Aujourd’hui, l’Union professionnelle regroupe près de 30 000 personnes issues des pays de la CEI. Tous sont des travailleurs ordinaires, la plupart originaires d’Ouzbékistan et d’Ukraine, pays qui représentent la part du lion des migrants venant dans notre pays. Certains travaillent dans les régions de Moscou, Saratov, Novossibirsk et d’Irkoutsk où existent des branches de l’Union professionnelle des migrants. La cotisation ne représente qu’1% de leurs salaires, et d’après Renat Karimov, cet argent permet de financer l’organisation. 

Chaque jour, 100 personnes sont reçues dans le bureau de l’Union professionnelle. Encore bien davantage de personnes appellent par téléphone. La plupart des plaintes adressées à l’Union professionnelle concernent la police.

« On peut même nous joindre sur nos téléphones portables pendant la nuit, explique Renat Karimov. Les appels concernent toutes sortes de problèmes, nos adhérents ont besoin d’avoir quelqu’un qui se trouve à leur côté ».

Il arrive que certaines personnes aient besoin d’une aide psychologique. Il y a eu des cas où des migrants désespérés menaçaient de se tuer, et des collaborateurs de l’Union professionnelle se sont rendus chez ces malheureux pour les empêcher de se suicider.

Tout comme son collègue M. Madzumder, M. Karimov a critiqué la politique migratoire.

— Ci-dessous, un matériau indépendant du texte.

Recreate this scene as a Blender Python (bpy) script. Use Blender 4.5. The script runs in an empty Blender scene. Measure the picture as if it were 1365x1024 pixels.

Au service de presse du FMS, l’on indique que « les organes territoriaux du service collaborent avec 1454 associations publiques nationales ». Les fonctionnaires et les responsables publics débattent de changements dans la législation administrative et migratoire, de l’organisation de cours de langue russe, des documents nécessaires aux migrants pour être en mesure de travailler légalement. Par ailleurs, les représentants des associations nationales et locales se sont impliqués dans l’élaboration de guides à destination des migrants. Le format choisi d’interaction entre la communauté des migrants et le FMS sont des conseils civiques consultatifs, créés par les départements et branches du service migratoire.